Written problem
Compute the number of lines that include the string "pixels", then output that number and nothing else.

Data rows
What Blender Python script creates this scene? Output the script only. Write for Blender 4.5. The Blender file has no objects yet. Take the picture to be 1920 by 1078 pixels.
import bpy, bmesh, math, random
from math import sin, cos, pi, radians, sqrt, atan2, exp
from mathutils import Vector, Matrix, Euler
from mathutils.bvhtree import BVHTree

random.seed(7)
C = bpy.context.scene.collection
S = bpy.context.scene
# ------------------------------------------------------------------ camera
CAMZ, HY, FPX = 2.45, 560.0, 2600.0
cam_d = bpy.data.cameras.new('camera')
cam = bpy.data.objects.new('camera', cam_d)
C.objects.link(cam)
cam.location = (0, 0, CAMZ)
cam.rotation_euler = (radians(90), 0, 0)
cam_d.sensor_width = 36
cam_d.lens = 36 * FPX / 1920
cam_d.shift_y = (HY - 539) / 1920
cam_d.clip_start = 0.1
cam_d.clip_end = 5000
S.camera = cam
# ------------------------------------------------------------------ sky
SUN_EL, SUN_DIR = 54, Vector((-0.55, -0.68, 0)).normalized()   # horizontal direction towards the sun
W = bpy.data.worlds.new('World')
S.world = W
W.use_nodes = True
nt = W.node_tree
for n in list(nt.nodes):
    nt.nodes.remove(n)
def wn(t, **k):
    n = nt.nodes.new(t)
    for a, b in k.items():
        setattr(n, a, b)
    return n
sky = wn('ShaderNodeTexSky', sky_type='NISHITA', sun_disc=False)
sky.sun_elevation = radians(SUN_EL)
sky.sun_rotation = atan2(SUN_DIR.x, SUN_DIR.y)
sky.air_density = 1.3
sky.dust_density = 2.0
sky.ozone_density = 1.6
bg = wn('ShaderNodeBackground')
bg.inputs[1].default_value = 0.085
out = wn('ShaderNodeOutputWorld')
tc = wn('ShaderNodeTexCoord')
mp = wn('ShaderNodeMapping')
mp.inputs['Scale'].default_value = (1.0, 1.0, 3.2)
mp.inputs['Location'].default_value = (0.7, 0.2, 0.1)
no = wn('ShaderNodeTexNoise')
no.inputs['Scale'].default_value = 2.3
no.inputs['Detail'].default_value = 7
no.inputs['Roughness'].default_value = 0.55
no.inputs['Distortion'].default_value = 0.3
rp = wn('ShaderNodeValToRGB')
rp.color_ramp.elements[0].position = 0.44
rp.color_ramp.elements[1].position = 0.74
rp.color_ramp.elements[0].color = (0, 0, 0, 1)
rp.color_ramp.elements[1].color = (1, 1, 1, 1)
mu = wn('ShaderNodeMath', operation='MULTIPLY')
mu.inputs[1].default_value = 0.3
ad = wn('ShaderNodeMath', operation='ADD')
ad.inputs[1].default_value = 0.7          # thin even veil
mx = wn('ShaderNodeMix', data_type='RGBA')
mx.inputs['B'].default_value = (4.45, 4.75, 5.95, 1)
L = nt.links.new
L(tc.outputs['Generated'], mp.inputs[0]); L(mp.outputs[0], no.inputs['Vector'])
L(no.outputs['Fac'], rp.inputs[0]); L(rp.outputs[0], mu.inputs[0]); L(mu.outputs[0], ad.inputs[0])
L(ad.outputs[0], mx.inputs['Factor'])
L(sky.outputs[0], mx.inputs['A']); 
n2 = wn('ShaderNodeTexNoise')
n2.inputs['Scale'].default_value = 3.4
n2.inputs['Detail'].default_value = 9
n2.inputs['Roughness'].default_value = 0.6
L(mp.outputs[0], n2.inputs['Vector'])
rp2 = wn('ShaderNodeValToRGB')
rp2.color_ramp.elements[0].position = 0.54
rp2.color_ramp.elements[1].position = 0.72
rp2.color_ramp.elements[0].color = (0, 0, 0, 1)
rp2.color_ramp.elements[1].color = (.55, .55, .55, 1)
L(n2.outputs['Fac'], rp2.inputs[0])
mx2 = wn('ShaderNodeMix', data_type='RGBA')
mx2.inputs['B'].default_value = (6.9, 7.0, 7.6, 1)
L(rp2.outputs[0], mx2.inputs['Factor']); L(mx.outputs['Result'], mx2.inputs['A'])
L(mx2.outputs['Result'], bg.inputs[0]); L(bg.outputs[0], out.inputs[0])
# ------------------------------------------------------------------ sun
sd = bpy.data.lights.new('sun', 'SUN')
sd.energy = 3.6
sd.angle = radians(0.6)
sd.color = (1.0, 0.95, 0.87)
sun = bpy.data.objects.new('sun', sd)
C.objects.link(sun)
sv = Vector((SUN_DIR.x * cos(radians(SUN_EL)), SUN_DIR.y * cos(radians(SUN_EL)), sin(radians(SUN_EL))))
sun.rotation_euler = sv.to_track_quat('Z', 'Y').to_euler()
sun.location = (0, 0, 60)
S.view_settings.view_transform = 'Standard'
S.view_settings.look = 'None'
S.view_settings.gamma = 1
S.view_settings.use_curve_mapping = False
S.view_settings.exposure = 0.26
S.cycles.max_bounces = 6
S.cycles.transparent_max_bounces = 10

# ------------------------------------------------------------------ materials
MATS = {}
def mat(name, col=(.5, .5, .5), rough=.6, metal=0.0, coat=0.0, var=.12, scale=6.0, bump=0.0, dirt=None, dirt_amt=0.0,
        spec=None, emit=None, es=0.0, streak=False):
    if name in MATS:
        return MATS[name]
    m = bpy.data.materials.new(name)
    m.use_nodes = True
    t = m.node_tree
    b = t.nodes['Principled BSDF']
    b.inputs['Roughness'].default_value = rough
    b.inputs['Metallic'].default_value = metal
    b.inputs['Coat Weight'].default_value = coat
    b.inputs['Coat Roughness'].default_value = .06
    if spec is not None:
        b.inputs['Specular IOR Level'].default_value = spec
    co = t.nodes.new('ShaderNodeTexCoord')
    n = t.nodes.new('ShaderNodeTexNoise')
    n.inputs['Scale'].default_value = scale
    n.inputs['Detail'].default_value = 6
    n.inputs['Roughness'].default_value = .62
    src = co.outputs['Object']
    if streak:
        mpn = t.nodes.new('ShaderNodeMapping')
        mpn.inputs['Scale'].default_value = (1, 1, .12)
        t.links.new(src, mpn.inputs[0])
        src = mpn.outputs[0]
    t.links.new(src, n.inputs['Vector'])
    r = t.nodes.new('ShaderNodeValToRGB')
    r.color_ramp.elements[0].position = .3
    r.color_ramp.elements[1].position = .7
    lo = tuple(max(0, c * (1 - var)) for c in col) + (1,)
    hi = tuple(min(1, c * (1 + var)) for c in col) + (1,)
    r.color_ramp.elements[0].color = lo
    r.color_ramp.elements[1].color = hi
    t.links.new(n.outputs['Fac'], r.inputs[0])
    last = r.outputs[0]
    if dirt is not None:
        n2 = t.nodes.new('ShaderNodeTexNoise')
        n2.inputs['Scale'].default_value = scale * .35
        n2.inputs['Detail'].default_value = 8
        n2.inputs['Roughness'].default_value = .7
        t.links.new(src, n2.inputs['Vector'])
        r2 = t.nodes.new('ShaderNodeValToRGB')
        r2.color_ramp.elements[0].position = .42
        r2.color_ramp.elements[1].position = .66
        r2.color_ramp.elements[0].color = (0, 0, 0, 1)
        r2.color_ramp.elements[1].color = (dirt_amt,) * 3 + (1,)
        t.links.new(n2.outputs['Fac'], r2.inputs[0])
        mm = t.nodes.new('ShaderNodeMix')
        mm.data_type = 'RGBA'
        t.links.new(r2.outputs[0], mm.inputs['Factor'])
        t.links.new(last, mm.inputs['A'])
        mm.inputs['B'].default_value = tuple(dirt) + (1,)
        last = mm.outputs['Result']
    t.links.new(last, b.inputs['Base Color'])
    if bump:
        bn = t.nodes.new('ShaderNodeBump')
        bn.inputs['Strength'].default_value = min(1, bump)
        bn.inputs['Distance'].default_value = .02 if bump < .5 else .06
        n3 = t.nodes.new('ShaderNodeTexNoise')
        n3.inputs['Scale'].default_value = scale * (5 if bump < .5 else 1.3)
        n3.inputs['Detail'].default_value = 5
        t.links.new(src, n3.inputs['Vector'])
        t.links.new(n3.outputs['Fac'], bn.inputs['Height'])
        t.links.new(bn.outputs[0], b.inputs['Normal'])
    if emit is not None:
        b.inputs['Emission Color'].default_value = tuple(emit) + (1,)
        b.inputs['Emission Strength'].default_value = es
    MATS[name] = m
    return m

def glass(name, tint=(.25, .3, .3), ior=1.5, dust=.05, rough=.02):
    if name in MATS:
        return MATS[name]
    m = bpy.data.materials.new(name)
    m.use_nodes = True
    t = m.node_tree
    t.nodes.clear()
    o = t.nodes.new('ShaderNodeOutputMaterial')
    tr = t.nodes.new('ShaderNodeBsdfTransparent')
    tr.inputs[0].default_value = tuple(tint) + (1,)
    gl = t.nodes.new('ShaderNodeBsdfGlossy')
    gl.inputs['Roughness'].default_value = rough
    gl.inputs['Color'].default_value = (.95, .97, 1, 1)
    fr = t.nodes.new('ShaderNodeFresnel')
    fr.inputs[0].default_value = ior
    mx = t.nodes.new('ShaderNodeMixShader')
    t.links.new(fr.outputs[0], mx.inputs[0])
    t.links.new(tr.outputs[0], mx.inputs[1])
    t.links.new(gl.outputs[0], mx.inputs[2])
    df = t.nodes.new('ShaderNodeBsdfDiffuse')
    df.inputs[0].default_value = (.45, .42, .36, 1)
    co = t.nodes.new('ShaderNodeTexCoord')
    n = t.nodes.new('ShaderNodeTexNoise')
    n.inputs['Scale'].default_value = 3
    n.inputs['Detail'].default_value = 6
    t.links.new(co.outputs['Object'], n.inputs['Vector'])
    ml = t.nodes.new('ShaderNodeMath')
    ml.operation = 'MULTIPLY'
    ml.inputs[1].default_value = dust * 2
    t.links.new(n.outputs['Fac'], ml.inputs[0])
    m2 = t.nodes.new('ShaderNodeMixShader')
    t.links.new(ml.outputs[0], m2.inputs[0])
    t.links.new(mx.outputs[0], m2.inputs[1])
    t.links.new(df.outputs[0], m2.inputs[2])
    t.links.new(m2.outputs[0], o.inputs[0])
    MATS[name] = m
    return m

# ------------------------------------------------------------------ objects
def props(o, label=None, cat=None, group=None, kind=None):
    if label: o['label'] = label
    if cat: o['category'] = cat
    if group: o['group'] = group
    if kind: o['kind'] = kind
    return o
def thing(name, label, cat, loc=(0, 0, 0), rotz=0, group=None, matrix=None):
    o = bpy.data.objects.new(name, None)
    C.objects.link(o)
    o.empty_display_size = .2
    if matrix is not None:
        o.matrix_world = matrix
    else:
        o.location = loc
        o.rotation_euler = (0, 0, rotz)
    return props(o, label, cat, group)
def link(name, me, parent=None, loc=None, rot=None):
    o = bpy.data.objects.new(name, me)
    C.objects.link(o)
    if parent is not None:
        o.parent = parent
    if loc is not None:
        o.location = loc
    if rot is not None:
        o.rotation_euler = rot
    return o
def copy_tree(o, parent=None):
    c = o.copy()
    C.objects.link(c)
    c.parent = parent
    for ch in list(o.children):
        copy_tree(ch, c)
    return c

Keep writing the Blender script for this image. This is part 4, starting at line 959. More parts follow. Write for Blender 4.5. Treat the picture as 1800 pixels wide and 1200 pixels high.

Correct response
2